Much more stirring is “Imazeghen n Adagh” (“Tamashek of the Adagh”), a call to arms by guitarist and guerilla fighter Abdallah Ag Lamida. The song begins with Abdallah’s voice, paralleled by his guitar, and slowly grows louder, stronger, and more insistent as voices, guitars, bass and drums join in, Abdallah enjoining his compatriots to “Wake up! Rise up and show yourselves!” The album ends with an atmospheric solo by Ibrahim on guitar, a lovely ambient improvisation that provides a fitting end to the disc.

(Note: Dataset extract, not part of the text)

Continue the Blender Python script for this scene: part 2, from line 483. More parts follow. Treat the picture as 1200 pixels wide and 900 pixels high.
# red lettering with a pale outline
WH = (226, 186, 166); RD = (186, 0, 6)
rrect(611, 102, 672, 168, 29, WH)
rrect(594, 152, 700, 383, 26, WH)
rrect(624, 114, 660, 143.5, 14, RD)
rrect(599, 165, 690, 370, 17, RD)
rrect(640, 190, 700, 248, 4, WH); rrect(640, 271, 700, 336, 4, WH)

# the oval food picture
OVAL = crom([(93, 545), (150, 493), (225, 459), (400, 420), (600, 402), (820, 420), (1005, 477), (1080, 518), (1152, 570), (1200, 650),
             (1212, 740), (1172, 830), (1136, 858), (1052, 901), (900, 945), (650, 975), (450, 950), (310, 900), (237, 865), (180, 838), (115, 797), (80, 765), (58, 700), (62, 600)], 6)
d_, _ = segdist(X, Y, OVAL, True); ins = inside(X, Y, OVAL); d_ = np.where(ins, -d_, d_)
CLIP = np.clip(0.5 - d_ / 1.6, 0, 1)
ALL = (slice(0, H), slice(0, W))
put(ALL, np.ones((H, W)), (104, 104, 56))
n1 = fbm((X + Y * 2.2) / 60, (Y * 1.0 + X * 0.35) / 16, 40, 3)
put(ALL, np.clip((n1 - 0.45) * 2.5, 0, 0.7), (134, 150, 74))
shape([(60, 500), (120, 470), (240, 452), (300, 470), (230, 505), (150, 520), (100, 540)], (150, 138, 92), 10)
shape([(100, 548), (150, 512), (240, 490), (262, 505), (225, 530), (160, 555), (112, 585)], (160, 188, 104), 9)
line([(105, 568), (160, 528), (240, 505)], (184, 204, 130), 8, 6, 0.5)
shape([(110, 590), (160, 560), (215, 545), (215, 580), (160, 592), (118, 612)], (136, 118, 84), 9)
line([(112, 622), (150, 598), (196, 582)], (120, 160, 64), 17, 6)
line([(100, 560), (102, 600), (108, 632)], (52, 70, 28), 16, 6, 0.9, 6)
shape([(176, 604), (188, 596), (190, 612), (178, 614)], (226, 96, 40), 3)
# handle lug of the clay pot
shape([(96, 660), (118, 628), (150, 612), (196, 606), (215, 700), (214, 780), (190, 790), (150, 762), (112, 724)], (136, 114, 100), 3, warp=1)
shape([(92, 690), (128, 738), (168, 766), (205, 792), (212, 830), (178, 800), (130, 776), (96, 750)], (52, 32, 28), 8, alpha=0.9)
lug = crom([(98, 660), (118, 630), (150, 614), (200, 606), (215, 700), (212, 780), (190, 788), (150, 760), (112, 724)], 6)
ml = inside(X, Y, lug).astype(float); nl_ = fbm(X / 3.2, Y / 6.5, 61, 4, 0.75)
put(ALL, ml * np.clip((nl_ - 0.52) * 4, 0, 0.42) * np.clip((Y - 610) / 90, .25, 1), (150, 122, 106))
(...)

One final word about the video by Jessy Nottola: This is not a concert film, although there is plenty of performance footage. Rather, it’s more of a documentary, with the musicians talking about their music and their lives, interspersed with footage of rehearsals, recordings and performances, as well as artsy presentations of the landscape of Mali. It is well shot, well edited, and well worth viewing, but we never see an entire song.